Cinco años después, Malick estrena Días de cielo (1978), una suerte de continuación velada de Malas tierras , en la que dos amantes erráticos transitan el paisaje tejano de principios del siglo XIX y se hacen pasar por hermanos para esquivar la pobreza y el desamparo de la Norteamérica profunda.
Días de cielo se sumerge en las coordenadas visuales del pintor estadounidense Andrew Wyeth y en la exploración de las fuerzas naturales como ruta hacia la propia identidad. En este sentido, Malick parece seguir el rastro del director alemán Werner Herzog en su intensa exploración del universo físico y en su percepción visual, aguda, reveladora y delirante.
Días de cielo obtuvo el premio a la mejor puesta en escena del Festival de Cannes; significó el reconocimiento de una singular sensibilidad cinematográfica, y atrajo la atención de la cinefilia y de la crítica internacional sobre Malick. Como consecuencia, el cineasta inició un período de aislamiento similar al autoimpuesto por su compatriota y contemporáneo D. J. Salinger.
La nueva vida. Tras una pausa de dos décadas, durante el proceso creativo de La delgada línea roja (1998), Malick avanzó en la conformación de un lenguaje cinematográfico propio, cimentado en las posibilidades metafóricas de la luz y en las múltiples relaciones entre los elementos primarios.
La delgada línea roja es un filme antibelicista que narra vivencias del ejército estadounidense durante la Segunda Guerra Mundial, y la absurda tragedia vivida por miles de soldados estadounidenses en su intento de implantar bases militares en el océano Pacífico.
La delgada línea roja obtuvo el Oso de Oro en el Festival de Berlín y confirmó lo que era ya una certeza: Terrence Malick es una figura notable en medio de la generación de cineastas notables que conforman Martin Scorsese, Francis Ford Coppola y David Lynch, entre otros.
Por aquellos días, el teórico y periodista francés Michel Ciment resumió así la evidencia: “Sin duda, Malick es el más intelectual de los realizadores norteamericanos de su generación, y es también el más sensual y el más sensible al cosmos, como lo prueba la atención que le presta a la fauna y la flora, al agua y al fuego, tan ampliamente evocados en su cine”.
Su largometraje El nuevo mundo (2005) indaga en el mito fundador de la cultura estadounidense mediante una versión poética de la leyenda de Pocahontas.
En ese filme, Malick retoma las relaciones existentes entre el ser humano y la naturaleza, y conforma un tejido de evidentes rasgos formalistas, exhaustivo y exquisito, a la manera de la célebre cinta Tierra (1930), del ucraniano Alexánder Dovzhenko.
Pensar con el cine.

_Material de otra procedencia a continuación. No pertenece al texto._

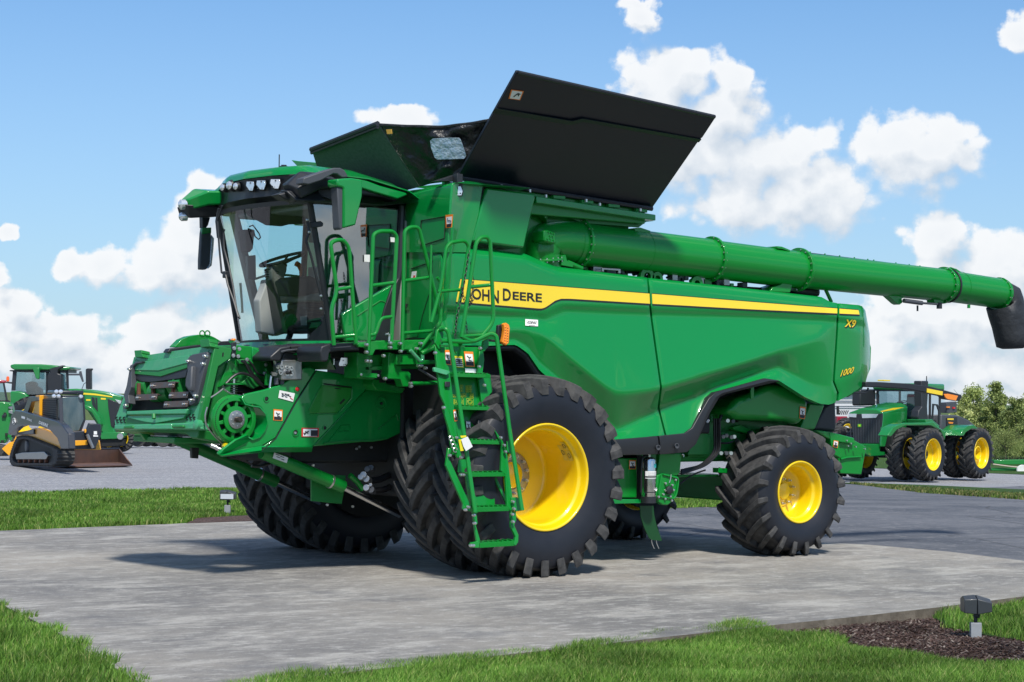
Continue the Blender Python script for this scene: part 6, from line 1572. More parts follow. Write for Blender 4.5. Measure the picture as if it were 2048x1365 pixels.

Cuenta la leyenda cinéfila que, durante el proceso de posproducción de El árbol de la vida , en los primeros meses del año 2009, Terrence Malick y Gilles Jacob, presidente del Festival de Cannes, replicaron una y otra vez el célebre y apócrifo diálogo atribuido al papa Julio II y al escultor Miguel Ángel Buonarroti sobre la capilla Sixtina: “¿Cuando la terminarás?”, “Cuando la termine”.
Dos años después, Malick vino, vio y venció en el Festival de Cannes, aunque en realidad –como era de esperarse– no vino. El relato legendario añade que El árbol de la vida es un proyecto en el que Malick ha trabajado durante cuarenta años y que ha requerido de cinco montadores para dar forma a un material tan extenso como sutil.
Los entusiastas se refieren al filme como la síntesis del pensamiento del director; la quinta sinfonía de Malick: la obra culminante del acérrimo defensor de una sabiduría natural, equilibrada y fecunda, y de un maestro del arte de ser grande con una pequeña filmografía.
Las reflexiones polifónicas que habitan y conforman El árbol de la vida se adentran en los territorios de la filosofía y de la crítica social.
Con este filme –y tal como ocurría con sus predecesores–, Malick ha aportado una visión de la naturaleza como prolongación de lo divino, en un gesto que lo emparienta con el pensamiento de Aristóteles, Voltaire y Rousseau.
Así, la filmografía de Terrence Malick vincula estrechamente la representación audiovisual con la reflexión de mayores complejidades y alcances: las acciones y oficios del filósofo y el cineasta.
Tal como hicieron en su momento Godard, Bergman y Tarkovski, Malick ha explorado sistemáticamente el límite de los lenguajes artísticos; a la vez, ha cultivado la costumbre casi olvidada de pensar la vida y el cine, con el cine.